====== SOURCE MATERIAL
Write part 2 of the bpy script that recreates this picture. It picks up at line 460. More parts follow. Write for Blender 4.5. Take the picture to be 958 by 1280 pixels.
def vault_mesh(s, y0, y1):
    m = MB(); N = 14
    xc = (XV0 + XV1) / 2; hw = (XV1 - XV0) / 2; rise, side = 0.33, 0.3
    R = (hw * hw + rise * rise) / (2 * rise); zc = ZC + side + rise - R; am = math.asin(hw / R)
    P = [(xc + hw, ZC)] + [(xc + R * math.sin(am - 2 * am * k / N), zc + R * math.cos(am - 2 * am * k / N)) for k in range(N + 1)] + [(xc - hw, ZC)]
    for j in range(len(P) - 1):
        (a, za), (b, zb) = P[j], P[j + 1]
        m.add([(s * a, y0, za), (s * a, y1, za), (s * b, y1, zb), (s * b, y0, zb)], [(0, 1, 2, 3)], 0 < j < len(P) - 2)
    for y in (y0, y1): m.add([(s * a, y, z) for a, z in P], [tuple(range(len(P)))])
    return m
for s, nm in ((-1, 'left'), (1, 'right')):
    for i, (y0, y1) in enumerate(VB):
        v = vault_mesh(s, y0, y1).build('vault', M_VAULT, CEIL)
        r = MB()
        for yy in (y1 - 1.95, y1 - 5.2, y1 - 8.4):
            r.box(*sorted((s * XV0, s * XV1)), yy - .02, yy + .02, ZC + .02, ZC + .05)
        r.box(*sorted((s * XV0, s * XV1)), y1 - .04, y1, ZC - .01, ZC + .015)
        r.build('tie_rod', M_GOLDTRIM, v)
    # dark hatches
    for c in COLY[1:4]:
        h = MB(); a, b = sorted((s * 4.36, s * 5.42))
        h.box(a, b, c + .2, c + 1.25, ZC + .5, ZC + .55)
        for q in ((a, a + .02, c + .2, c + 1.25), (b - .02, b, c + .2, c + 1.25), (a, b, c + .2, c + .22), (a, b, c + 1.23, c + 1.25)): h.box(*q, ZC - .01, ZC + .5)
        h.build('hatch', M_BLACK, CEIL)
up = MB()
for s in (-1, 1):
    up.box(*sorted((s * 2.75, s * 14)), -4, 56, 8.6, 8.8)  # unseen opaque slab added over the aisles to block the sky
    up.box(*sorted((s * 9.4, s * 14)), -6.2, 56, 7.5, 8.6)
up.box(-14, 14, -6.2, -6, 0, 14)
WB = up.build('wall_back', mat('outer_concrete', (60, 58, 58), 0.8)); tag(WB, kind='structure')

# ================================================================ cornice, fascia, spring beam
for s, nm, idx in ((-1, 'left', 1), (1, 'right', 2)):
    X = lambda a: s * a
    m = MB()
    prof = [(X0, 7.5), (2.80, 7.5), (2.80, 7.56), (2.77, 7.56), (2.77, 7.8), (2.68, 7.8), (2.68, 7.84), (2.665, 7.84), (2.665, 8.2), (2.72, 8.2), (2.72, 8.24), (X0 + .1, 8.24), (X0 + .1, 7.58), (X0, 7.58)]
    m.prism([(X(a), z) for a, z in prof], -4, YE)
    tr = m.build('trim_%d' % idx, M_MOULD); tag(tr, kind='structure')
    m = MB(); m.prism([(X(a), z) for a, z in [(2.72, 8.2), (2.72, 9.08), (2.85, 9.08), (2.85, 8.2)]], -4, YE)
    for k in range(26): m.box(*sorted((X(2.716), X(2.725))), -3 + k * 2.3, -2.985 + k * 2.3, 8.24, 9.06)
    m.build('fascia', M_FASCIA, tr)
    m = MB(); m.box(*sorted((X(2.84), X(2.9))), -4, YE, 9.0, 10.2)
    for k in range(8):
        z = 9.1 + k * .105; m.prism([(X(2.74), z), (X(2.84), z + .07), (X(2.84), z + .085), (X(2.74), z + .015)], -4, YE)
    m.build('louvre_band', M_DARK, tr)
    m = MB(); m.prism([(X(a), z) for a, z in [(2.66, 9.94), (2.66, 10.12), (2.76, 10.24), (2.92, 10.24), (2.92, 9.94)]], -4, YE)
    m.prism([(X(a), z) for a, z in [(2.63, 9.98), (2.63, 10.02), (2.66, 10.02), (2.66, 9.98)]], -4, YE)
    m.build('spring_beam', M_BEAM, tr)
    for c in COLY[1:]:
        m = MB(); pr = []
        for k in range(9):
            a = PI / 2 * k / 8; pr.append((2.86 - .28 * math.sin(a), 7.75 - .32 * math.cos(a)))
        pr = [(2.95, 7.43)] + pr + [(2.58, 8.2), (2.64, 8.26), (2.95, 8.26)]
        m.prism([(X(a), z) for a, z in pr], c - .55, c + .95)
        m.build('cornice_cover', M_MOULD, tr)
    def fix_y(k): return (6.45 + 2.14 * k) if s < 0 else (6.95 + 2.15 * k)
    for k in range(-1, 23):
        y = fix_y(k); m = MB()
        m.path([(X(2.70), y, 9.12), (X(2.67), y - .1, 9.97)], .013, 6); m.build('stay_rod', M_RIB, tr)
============
WHAT IS BEING ASKED - Reproduce the material in full, with no word added or dropped.

REPLY TO THE TASK -
Write part 2 of the bpy script that recreates this picture. It picks up at line 460. More parts follow. Write for Blender 4.5. Take the picture to be 958 by 1280 pixels.
def vault_mesh(s, y0, y1):
    m = MB(); N = 14
    xc = (XV0 + XV1) / 2; hw = (XV1 - XV0) / 2; rise, side = 0.33, 0.3
    R = (hw * hw + rise * rise) / (2 * rise); zc = ZC + side + rise - R; am = math.asin(hw / R)
    P = [(xc + hw, ZC)] + [(xc + R * math.sin(am - 2 * am * k / N), zc + R * math.cos(am - 2 * am * k / N)) for k in range(N + 1)] + [(xc - hw, ZC)]
    for j in range(len(P) - 1):
        (a, za), (b, zb) = P[j], P[j + 1]
        m.add([(s * a, y0, za), (s * a, y1, za), (s * b, y1, zb), (s * b, y0, zb)], [(0, 1, 2, 3)], 0 < j < len(P) - 2)
    for y in (y0, y1): m.add([(s * a, y, z) for a, z in P], [tuple(range(len(P)))])
    return m
for s, nm in ((-1, 'left'), (1, 'right')):
    for i, (y0, y1) in enumerate(VB):
        v = vault_mesh(s, y0, y1).build('vault', M_VAULT, CEIL)
        r = MB()
        for yy in (y1 - 1.95, y1 - 5.2, y1 - 8.4):
            r.box(*sorted((s * XV0, s * XV1)), yy - .02, yy + .02, ZC + .02, ZC + .05)
        r.box(*sorted((s * XV0, s * XV1)), y1 - .04, y1, ZC - .01, ZC + .015)
        r.build('tie_rod', M_GOLDTRIM, v)
    # dark hatches
    for c in COLY[1:4]:
        h = MB(); a, b = sorted((s * 4.36, s * 5.42))
        h.box(a, b, c + .2, c + 1.25, ZC + .5, ZC + .55)
        for q in ((a, a + .02, c + .2, c + 1.25), (b - .02, b, c + .2, c + 1.25), (a, b, c + .2, c + .22), (a, b, c + 1.23, c + 1.25)): h.box(*q, ZC - .01, ZC + .5)
        h.build('hatch', M_BLACK, CEIL)
up = MB()
for s in (-1, 1):
    up.box(*sorted((s * 2.75, s * 14)), -4, 56, 8.6, 8.8)  # unseen opaque slab added over the aisles to block the sky
    up.box(*sorted((s * 9.4, s * 14)), -6.2, 56, 7.5, 8.6)
up.box(-14, 14, -6.2, -6, 0, 14)
WB = up.build('wall_back', mat('outer_concrete', (60, 58, 58), 0.8)); tag(WB, kind='structure')

# ================================================================ cornice, fascia, spring beam
for s, nm, idx in ((-1, 'left', 1), (1, 'right', 2)):
    X = lambda a: s * a
    m = MB()
    prof = [(X0, 7.5), (2.80, 7.5), (2.80, 7.56), (2.77, 7.56), (2.77, 7.8), (2.68, 7.8), (2.68, 7.84), (2.665, 7.84), (2.665, 8.2), (2.72, 8.2), (2.72, 8.24), (X0 + .1, 8.24), (X0 + .1, 7.58), (X0, 7.58)]
    m.prism([(X(a), z) for a, z in prof], -4, YE)
    tr = m.build('trim_%d' % idx, M_MOULD); tag(tr, kind='structure')
    m = MB(); m.prism([(X(a), z) for a, z in [(2.72, 8.2), (2.72, 9.08), (2.85, 9.08), (2.85, 8.2)]], -4, YE)
    for k in range(26): m.box(*sorted((X(2.716), X(2.725))), -3 + k * 2.3, -2.985 + k * 2.3, 8.24, 9.06)
    m.build('fascia', M_FASCIA, tr)
    m = MB(); m.box(*sorted((X(2.84), X(2.9))), -4, YE, 9.0, 10.2)
    for k in range(8):
        z = 9.1 + k * .105; m.prism([(X(2.74), z), (X(2.84), z + .07), (X(2.84), z + .085), (X(2.74), z + .015)], -4, YE)
    m.build('louvre_band', M_DARK, tr)
    m = MB(); m.prism([(X(a), z) for a, z in [(2.66, 9.94), (2.66, 10.12), (2.76, 10.24), (2.92, 10.24), (2.92, 9.94)]], -4, YE)
    m.prism([(X(a), z) for a, z in [(2.63, 9.98), (2.63, 10.02), (2.66, 10.02), (2.66, 9.98)]], -4, YE)
    m.build('spring_beam', M_BEAM, tr)
    for c in COLY[1:]:
        m = MB(); pr = []
        for k in range(9):
            a = PI / 2 * k / 8; pr.append((2.86 - .28 * math.sin(a), 7.75 - .32 * math.cos(a)))
        pr = [(2.95, 7.43)] + pr + [(2.58, 8.2), (2.64, 8.26), (2.95, 8.26)]
        m.prism([(X(a), z) for a, z in pr], c - .55, c + .95)
        m.build('cornice_cover', M_MOULD, tr)
    def fix_y(k): return (6.45 + 2.14 * k) if s < 0 else (6.95 + 2.15 * k)
    for k in range(-1, 23):
        y = fix_y(k); m = MB()
        m.path([(X(2.70), y, 9.12), (X(2.67), y - .1, 9.97)], .013, 6); m.build('stay_rod', M_RIB, tr)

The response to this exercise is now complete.